Another option is the dual crossbow rogue 3. With 3 levels of rogue, you can fire your offhand crossbow twice, and cast a spell with your main hand each round. This is a very strong (esp for bard) caster multiclass build. You can obviously do the same with a offhand melee weapon, if you prefer. A touch attack cause wounds cleric can make this kind of build extremely nasty.
Speaking of which, the cleric can sorta pull this off. A high str cleric with 1 level of monk gets a few melee hits in and has armor, shield, and several of the cleric domains make you a mini-mage for nukes and blasting. Most people don't consider clerics to be a true gish, but it kinda works with the lightning or light domains.
Fire Draconic Sorcereress.
Play her as a duthka'gith (githyanki infused with red dragon blood, created by Vlaakith to be her elite troops, akin to pretorians).
If you think the progression is too slow, look at some of the MC builds people are suggesting. If you want a pure class, it's either going to be Wizard or Paladin; can't do most of the Rogue Arcane Trickster stuff without using finesse weapons, which would likely defeat the style you're going for
E: a popular one is warlock, but I personally have never loved the way the work, and don't understand why people play them. If you're going to play a charisma class, imho warlock is probably the weakest pick
I get not liking the warlock class. But its not weak? You can use any melee weapon in the game as if proficient and with your cha score to hit & damage, with 2 attacks at 5th. And it has powerful spells auto upcast to your level/ability and a powerful cantrip. It also has more cheese than most if you are into that, with see in dark/ cast dark / smash stuff or aoe/blast back into the aoe if escapes or blast off the cliff tactics. What do you think is weak about it? A wizard or sorcerer gith with a sword... can't attack twice and so isn't ever going to be interesting at melee. Without that second attack, even a 27 str 2h weapon whack isn't gaining you much ground and put you in harm's way for your one swing. Is it really worth it vs a 3d10+stuff cantrip?
Now if you said bard, I would buy it. Bard is a fine caster/fighter hybrid and if you want to argue that its better than a warlock, I won't even try to say otherwise (I like both and the bard is actually probably slightly stronger overall, though the warlock probably eeks out a little more damage dealing at 12, the bard can do a lot more useful stuff).
Gith get medium armor proficiency but *not* shields, which lends itself to the idea of dual-wielding short swords. They are finesse weapons so you don't need strength.
She's a lot more competent in close combat than a regular wizard, but it's probably better to use Shocking Touch than a sword. However, if she's not going to use her bonus action for anything, making an off-hand attack is still better than nothing.
By Act 2 you can dual wield some powerful short shorts, so maybe that might outpace Shocking Touch.
Anyway, I play her as a wizard, not a "gish", She's just a somewhat more melee-capable wizard.
I might switch her later to Phalar Aluve, once I get it. She can still use DEX with that, and she could help the rest of the party with the special abilities even without using the sword for melee. We'll see.

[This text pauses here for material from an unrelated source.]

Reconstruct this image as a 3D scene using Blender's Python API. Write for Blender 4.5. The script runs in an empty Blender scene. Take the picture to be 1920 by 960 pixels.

I'm actually playing her to see what Enchantment Wizard is like, not because I was trying to build a melee wizard.
Of all the charisma picks, Warlock just feels the weakest. Sorcerer, Paladin, and Bard actually have a reasonable progression, whereas Warlock I just feel is lacklustre -- a one trick pony more or less. Half of the time the spells are mediocre, even if they're upcast. Most people just dump everything into Eldritch Blast and play for ledging, but I've just never been a fan of this. It's an easy way to cheese fights, sure, but it also means you're usually unable to collect certain loot. When I think of a charisma class, I think of someone that's actually good at dialogue -- that's why whenever that's my focus, I'll go with Bard or a Rogue Dex/Cha split because of expertise. Better pricing, better chance at having encounters go your way without save scumming.
Also because the guy is specifically citing that they want STR/CHA as the main attributes. The one benefit of Warlock is not having to put your stats into STR because it's going into DEX to boost your AC and initiative. Defeats what they're looking for
I originally didn't even think about Bard as an option because I associate them with Dex instead of Str, which is why I wrote off Rogue. You could probably make a Gith Bard, but I imagined OP wanted to go with two-handed weapons, and the two combat subclasses for Bard revolve around dual-wielding more than anything else.
its guaranteed damaged at a far distance. youll never miss.
Ah, I see. I agree with this, thank you. I know the OP said strength, but I took that to just mean he wanted a warrior mage and didn't know that there were other ways to do that. But if you take it literally as str only, yea, you are 100% correct.